The gist of it: why not apply broken windows policing to immigration enforcement?

This approach would apply to both illegal aliens and the businesses that enable illegals.

An excerpt from about half-way down the article:

"When the Giuliani Administration began running in delinquents for jumping turnstiles in the subway, painting graffiti on trains and shaking down motorists with squeegees, the objection was raised: “are you going to jail 300,000 offenders for low level misdemeanors?” But broken windows policing was based on the maxim that law enforcement professionals mutter as they go to sleep: “5% enforcement means 95% compliance.” The same ideology can easily be applied to the business community and the illegal alien community in the United States today."
He continues:
"The policy would begin by President Trump (or President Cruz or President Carson) announcing that the time has come for those who are illegally in the U.S. to begin preparing to return to their home countries. At the same time the President would announce to businessmen who employ illegal aliens — even in small businesses — that they need to take a pencil and piece of paper, sit down with their spouse at the kitchen table and say: “Honey, we have to figure out how to run our business when we can’t hire illegal aliens anymore.”
Mr. Stopa makes numerous good points and the whole article is worth a read. While he did not address legal immigration, I'm glad to see a workable plan for the illegals side of the larger problem, a positive step.

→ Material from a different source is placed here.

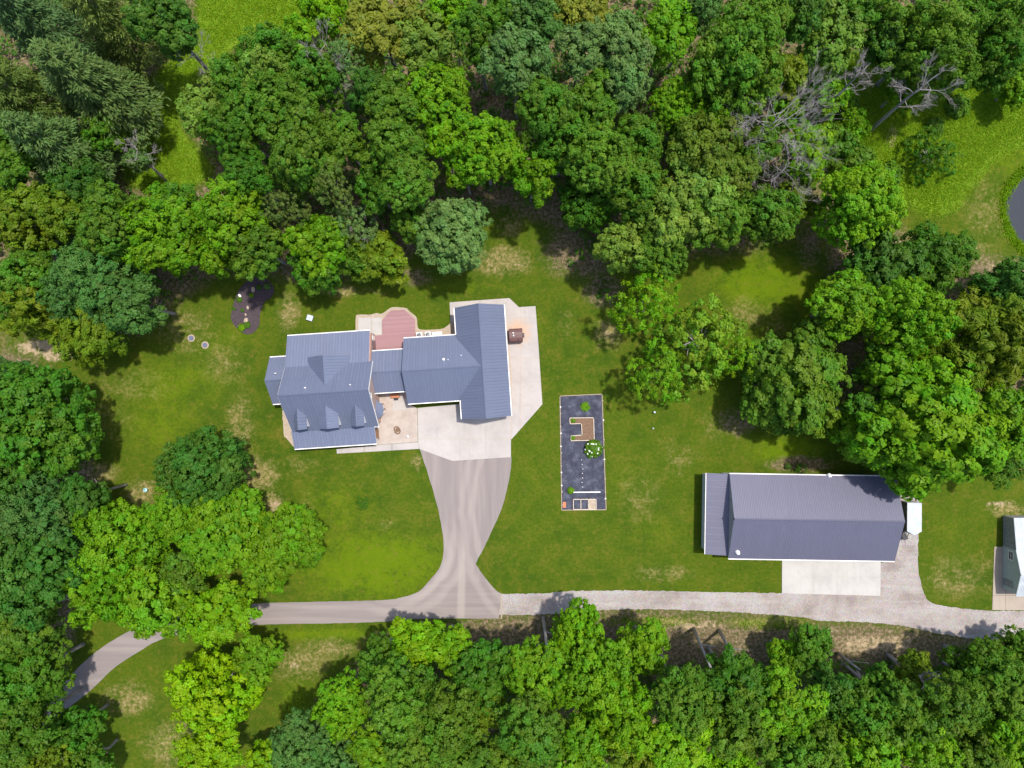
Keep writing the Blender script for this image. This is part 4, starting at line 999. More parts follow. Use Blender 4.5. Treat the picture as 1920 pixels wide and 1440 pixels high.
TREES = [
# north west pines and edge
(160,150,108,20,'p','pine','largest feathery pine, spreading wide in the north west corner woods'),
(58,38,88,22,'p','pineblue','blue green pine in the extreme north west corner'),
(190,20,78,22,'p','pineolive','olive pine at the top edge above the largest pine'),
(100,270,88,19,'p','pine','dull grey green pine just below the largest pine'),
(-5,150,70,21,'p','pineolive','pine cut by the west frame edge beside the largest pine'),
(305,42,64,17,'o','dark','dark broadleaf tree bordering the meadow strip at top'),
(30,285,64,15,'o','mid','broadleaf tree at west frame edge below the pines'),
(195,258,42,11,'o','deep','small dark broadleaf tree tucked under the largest pine'),
(150,345,55,13,'o','dark','dark low tree beside the leaning dead snag'),
(258,300,24,8,'o','silver','small silvery sapling at the foot of the dead snag'),
(45,415,82,15,'o','olive','olive yellow tree at west edge above the bluish oak'),
(120,395,55,14,'o','olive','olive tree between west edge and big lobed light green tree'),
(212,425,86,17,'o','mid','big lobed light green tree left of the mulch bed woods'),
(312,440,80,17,'o','bright','fresh green tree overhanging the mulch bed corner of lawn'),
(175,520,84,16,'o','blue','bluish silver green oak above the side lawn'),
(245,570,62,14,'o','blue','low bluish tree at the lawn edge below the bluish oak'),
(60,525,60,13,'o','mid','mid green tree at west edge beside the bluish oak'),
(78,575,74,12,'w','olive','drooping yellow olive willow above the bare tan soil'),
(172,612,74,11,'w','olive','drooping willow hanging over the side lawn shadow'),
(20,545,50,12,'o','deep','dark small tree at west edge above the willows'),
# west edge
(10,722,60,13,'o','blue','blue green tree at west edge just below the bare soil'),
(62,795,104,16,'m','deep','wide dense dark maple on the west lawn edge'),
(15,880,60,14,'m','dark','dark tree at west edge below the dense dark maple'),
(70,965,96,17,'o','blue','hazy blue grey tree on the west edge'),
(158,930,46,11,'o','dark','small dark tree poking out toward the side lawn'),
(60,1075,82,16,'o','dark','dark tree at west edge beside the bright driveway grove'),
(30,1165,84,16,'o','mid','tall mid green tree west of the driveway bend'),
(70,1260,66,14,'o','deep','dark tree shading the driveway bend'),
(25,1290,70,16,'o','deep','dark tree at west edge below the driveway bend trees'),
(40,1370,72,15,'o','mid','green tree in the south west corner by the driveway'),
(148,1362,46,8,'o','deep','small dark tree standing alone below the curving driveway'),
(75,1430,60,12,'o','olive','olive tree at the bottom edge in the south west corner'),
(170,1432,46,9,'o','mid','small tree on the bottom edge beside dry grass'),
# driveway grove
(382,885,88,11,'m','dark','round dark green maple standing on the west lawn'),
(225,1015,92,14,'o','bright','bright green tree at the west end of the driveway grove'),
(335,965,62,13,'m','bright','green tree joining the round dark maple to the grove'),
(425,1000,92,13,'m','bright','bright maple in the middle of the driveway grove'),
(535,1015,72,12,'m','bright','easternmost bright maple of the driveway grove'),
(500,1070,46,11,'m','bright','small maple filling the grove beside the lawn curve'),
(190,1100,72,13,'o','bright','bright tree at the grove corner nearest the driveway bend'),
(300,1122,76,13,'o','bright','broad tree hanging over the curving driveway'),
(415,1148,62,12,'o','lime','yellow green tree arching across the asphalt driveway'),
(345,1070,44,12,'o','mid','shaded tree in the gap of the driveway grove'),
(400,1300,92,12,'o','yellow','vivid yellow green tree south of the driveway'),
(478,1240,50,9,'o','bright','mid green tree beside the vivid yellow green tree'),
(392,1410,56,10,'o','yellow','smaller vivid yellow green tree at the bottom edge'),
# south woods
(500,1425,40,8,'o','lime','light bush like tree at the bottom edge by dry grass'),
(570,1395,66,14,'o','blue','bluish tree at the west tip of the south woods'),
(640,1325,56,13,'o','bright','bright star shaped tree at the west tip of the south woods'),
(640,1425,52,15,'o','blue','dusky blue tree on the bottom edge under star shaped tree'),
(715,1240,54,12,'o','mid','rounded tree at the woods edge below the asphalt'),
(778,1203,48,10,'o','lime','bright slender tree whose top touches the driveway'),
(838,1213,52,10,'o','lime','bright yellow green twin tree just below the driveway'),
(752,1310,74,18,'m','mid','dense mid green tree behind the driveway edge twins'),
(905,1268,60,13,'o','deep','dark rounded tree below the junction with the gravel'),
(838,1350,78,18,'m','mid','broad dark green tree in the south woods below twins'),
(918,1335,40,13,'w','olive','thin olive tree between two dark south woods crowns'),
(700,1410,42,15,'o','bright','bright small tree on the bottom edge below star tree'),
(780,1415,62,17,'m','mid','mid green tree on the bottom edge below dense crown'),
(880,1425,58,17,'o','mid','grey green tree on the bottom edge near olive tree'),
(1085,1192,60,11,'o','lime','bright tree reaching over the gravel lane edge'),
(1012,1265,70,15,'o','bright','bright broad tree by the pale straight trunk'),
(1118,1280,84,18,'o','bright','largest bright green tree below the gravel lane'),
(1208,1212,58,10,'o','bright','bright tree beside the first leaning bare trunk'),
(1165,1350,78,18,'o','lime','yellowish tree behind the largest bright green tree'),
(1000,1370,66,18,'o','mid','mid green tree below the bright broad tree'),
(1080,1400,58,17,'o','bright','light tree on the bottom edge in mid south woods'),
(1285,1315,72,18,'m','mid','dense grey green tree between the two leaning trunks'),
(1382,1285,62,15,'o','deep','dark tree carried by the second leaning trunk'),
(1385,1350,76,18,'o','mid','mid green tree behind the tree of leaning trunks'),
(1275,1400,62,17,'o','lime','bright tree on the bottom edge below grey green tree'),
(1190,1430,56,16,'w','olive','olive fine leaved tree on the bottom edge'),
(960,1435,55,16,'m','mid','low dark crown on the bottom edge near centre'),
(1370,1430,52,16,'o','lime','lime tree on the bottom edge below leaning trunk trees'),
(1522,1218,50,9,'o','mid','feathery green tree jutting toward the gravel by bare soil'),
(1465,1320,70,17,'o','bright','fresh green tree below the jutting feathery tree'),
(1470,1228,36,7,'o','bright','small bright tree at the south verge of the gravel lane'),
(1562,1302,46,13,'o','dark','dark hollow tree below the bare soil patch'),
(1610,1330,60,17,'o','mid','clumpy tree below the bare soil patch'),
(1655,1305,52,14,'m','deep','dense dark tree beside the olive thicket tree'),
(1712,1265,46,8,'o','olive','olive thicket tree at the edge of shaded bare soil'),
(1700,1342,62,17,'o','mid','knobbly tree behind the olive thicket tree'),
(1620,1400,76,17,'o','bright','bright lobed tree on the bottom edge below barn'),
(1500,1400,78,18,'m','mid','hazy dense tree on the bottom edge below apron'),
(1735,1395,62,17,'o','bright','bright tree on the bottom edge right of lobed tree'),
(1790,1318,60,17,'o','mid','rounded tree in the south east woods behind logs'),
(1845,1258,70,13,'m','deep','dark tree over the pale fallen logs by the lane'),
(1908,1228,50,9,'o','mid','tree at the east edge touching the gravel lane'),
(1900,1315,66,17,'m','mid','dense tree on the east edge of the south woods'),
(1815,1410,70,17,'m','mid','hazy tree near the south east corner'),
(1895,1415,62,17,'m','bright','tree in the extreme south east corner'),
# north east
(1563,65,62,15,'o','pale','pale yellowish tree at top right of the big oak'),
(1735,85,98,15,'o','mid','big round oak at the top above the dead trees'),
(1660,85,46,13,'o','dark','dark tree shading the side of the big round oak'),
(1870,112,56,12,'o','mid','tree on the east edge above the pond meadow'),
(1865,25,64,15,'o','deep','dark tree in the extreme north east corner'),
(1630,15,46,16,'o','mid','tree on the top edge beside pale yellowish tree'),
(1690,172,36,7,'o','bright','small bright tree below the big round oak'),
(1432,25,52,17,'o','mid','tree on the top edge above the broad dome crown'),
(1500,30,46,15,'o','dark','dark tree on the top edge beside pale yellowish tree'),
(1478,140,40,10,'o','olive','olive low tree beside the broad dome crown'),
(1548,180,44,5,'o','bright','shrubby bright tree behind the slim dead tree'),
(1595,240,36,4,'o','bright','low green shrub tree between the two dead trees'),
(1560,275,42,5,'o','mid','low shrub tree below the slim dead tree'),
(1742,290,52,4.5,'s','deep','loose dark shrub tree alone in the pond meadow'),
(1905,165,36,6,'o','bright','small bright tree at east edge in the pond meadow'),
(1612,385,84,15,'m','bright','bright round maple at the edge of pond meadow'),
(1655,505,68,12,'o','dark','dark bushy tree below the bright round maple'),
(1755,490,76,13,'o','deep','dark dense tree bordering the pond path'),
(1595,575,76,14,'o','bright','bright spreading tree facing the sunny clearing'),
(1705,595,88,15,'o','bright','bright lobed tree behind the spreading clearing tree'),
(1895,540,66,12,'o','dark','dark tree on the east edge below the pond'),
(1855,640,98,15,'w','olive','large fine leaved olive tree at the east edge'),
(1790,700,60,13,'w','olive','smaller olive tree against the big barn tree'),
(1485,712,108,13,'o','mid','freestanding rounded tree with a notch above the barn lawn'),
(1210,565,68,12,'s','lime','airy light green tree top nearest the woods clearing'),
(1310,640,102,11,'s',(.205,.365,.020),'widest airy light green tree in the open lawn'),
(1228,700,64,11,'s','bright','airy tree leaning toward the garden plot'),
(1385,665,55,11,'s','lime','airy bright tree touching the freestanding rounded tree'),
(1722,800,146,20.5,'o','bright','huge bright tree overhanging the barn roof'),
(1630,770,48,12,'o','deep','shaded tree on the west flank of the huge barn tree'),
(1885,790,70,13,'o','bright','bright tree on the east edge beside huge barn tree'),
(1870,850,55,9,'o','mid','low tree on the east edge above the outbuilding lawn'),
(1655,690,52,12,'o','mid','mid green tree between lobed tree and huge barn tree'),
# north woods, west part
(392,205,56,15,'o','pale','pale speckled tree bulging into the meadow strip'),
(440,150,42,16,'o','mid','rounded tree on the meadow strip above pale speckled tree'),
(505,98,58,17,'o','mid','broad tree at the top of the woods by meadow shade'),
(565,75,44,16,'o','bright','light crown at the woods edge near the top shade'),
(605,15,52,17,'o','lime','vivid green tree on the top edge'),
(492,130,46,18,'o','pale','yellow speckled crown between two broad woods trees'),
(590,150,62,19,'o','mid','round crown below the small bleached twigs'),
(520,205,72,19,'o','mid','layered crown in the middle of the west woods'),
(570,275,84,20,'o','mid','largest crown of the west woods'),
(440,235,52,18,'o','deep','dark crown inside the pale speckled tree'),
(455,322,56,16,'o','deep','dark leafy crown facing the lower meadow strip'),
(335,392,50,14,'o','mid','crown at the lower end of the meadow strip'),
(435,400,66,16,'o','bright','bright lobed crown above the mulch bed'),
(475,462,60,14,'o','mid','mid green tree overhanging the lawn beside mulch bed'),
(400,480,40,11,'o','bright','small fresh tree at the lawn edge above the mulch bed'),
(535,390,48,15,'s','grey','thin greyish brown crown above the deck side lawn'),
(625,350,46,16,'s','grey','grey brown crown with a bare leaning limb'),
(595,455,62,13,'o','bright','bright tree at lawn edge above the well cover'),
(590,505,46,9,'o','deep','dark low tree beneath the bright lawn edge tree'),
(655,420,48,13,'s','silver','silvery thin tree beside the bright lawn edge tree'),
(715,482,48,9,'o','olive','low olive tree on the lawn edge above the deck'),
(665,490,42,8,'o','mid','small grey green tree between bright and olive lawn trees'),
(655,115,50,19,'s','silver','dark silvery crown beside the golden tree'),
(700,170,50,17,'o','dark','dark recessed crown below the golden tree'),
(720,55,72,20,'o','gold','golden yellow tinged tree near the top edge'),
(640,260,44,17,'o','mid','narrow crown right of the largest west woods crown'),
(800,80,74,20,'o','pale','large pale speckled crown right of the golden tree'),
(735,190,52,19,'o','mid','crown under the golden tree and pale speckled crown'),
(742,268,76,19,'m','mid','dense crown above the pocket of dead twigs'),
(765,335,58,17,'m','mid','dense crown just above the round silvery tree'),
(705,350,44,15,'o','deep','dark crown beside the grey brown crown'),
(845,8,40,18,'o','lime','bright small crown on the top edge beyond pale crown'),
(900,62,62,19,'o','mid','crown near the top beside the bare soil pocket'),
(820,185,66,18,'o','bright','fresh green crown beside the bare soil pocket'),
(832,265,36,17,'o','lime','small lime crown in the central woods'),
(912,280,62,17,'o','bright','bright crown at the head of the lawn inlet'),
(870,310,45,15,'o','bright','leafy crown beside the lawn inlet head'),
(845,435,78,13,'m','silver','round silvery green tree standing out over the back lawn'),
(775,415,42,11,'o','mid','green tree tucked against the round silvery tree'),
(970,115,74,20,'o','silver','broad silvery crown near the top centre'),
(1002,38,54,20,'o','blue','blue green crown on the top edge at centre'),
(945,15,42,19,'o','mid','crown on the top edge left of blue green crown'),
(1090,18,60,20,'o','gold','golden green crown on the top edge'),
(1092,92,54,20,'o','silver','silvery crown below the golden green crown'),
(1172,82,58,20,'o','silver','brightest silvery crown in the north woods'),
(1175,150,50,19,'o','silver','silvery crown lower of the stacked pair'),
(1020,200,58,19,'o','mid','crown below the broad silvery crown'),
(1112,195,58,19,'o','mid','crown between the stacked silvery pair and centre'),
(1060,268,66,18,'o','mid','lobed crown above the dark hollow'),
(1000,325,48,15,'o','bright','bright low crown at the shaded lawn inlet'),
(1125,300,70,18,'o','mid','wide crown above the shaded inlet'),
(1105,378,62,14,'o','deep','dark lower tree beside the shaded inlet'),
(1195,265,62,18,'o','mid','crown left of the brownish tree'),
(1190,350,60,17,'o','mid','crown between brownish tree and shaded inlet'),
(1255,60,56,19,'o','bright','bright crown left of the broad dome crown'),
(1310,15,52,18,'o','blue','bluish crown on the top edge above dome'),
(1380,122,98,19,'m','mid','broad dome crown, widest in the north woods'),
(1268,198,50,16,'o','bright','bright leafy tree in front of the dark recess'),
(1335,218,36,15,'o','bright','small bright tree below the broad dome crown'),
(1318,275,76,17,'o','brown','brownish olive tree in the north woods'),
(1310,350,72,17,'o','pale','pale speckled crown below the brownish tree'),
(1375,330,46,15,'o','brown','brown tinged crown beside the grey dead twigs'),
(1265,405,66,16,'o','pale','pale tree leaning over the clearing'),
(1340,410,62,16,'o','mid','tree casting shade at the top of the clearing'),
(1170,462,54,14,'o','pale','pale tree projecting into the lawn inlet'),
(1235,475,52,13,'o','mid','tree at the southern tip of the north woods'),
(1430,405,64,14,'o','mid','tree below the grey dead twigs at clearing'),
(1510,285,52,13,'o','bright','green tree right of the grey dead twigs'),
(1420,280,44,14,'o','mid','leafy tree behind the grey dead twigs'),
(1490,375,44,9,'o','olive','low olive tree beside the bright round maple'),
(1470,215,36,9,'o','bright','small green tree above the grey dead twigs'),
]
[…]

James Fulford writes: This is a good idea, and Googling "broken windows" and immigration, I see that a number of people have had a similar idea.

I knew without Googling that one of them was me—see  So Why Doesn’t The “Broken Windows” Theory Apply To Illegal Aliens?, VDARE.com, November 19, 2011.

This theory was also popular with John Ashcroft's Justice Department, in the wake of 9/11—they wanted to enlist local law enforcement in the fight against illegal immigration. As Sam Francis wrote in 2002, they were opposed by the Bush White House: see Should The Cops Enforce The Law?, May 2, 2002. Perhaps a President Trump would have done it differently.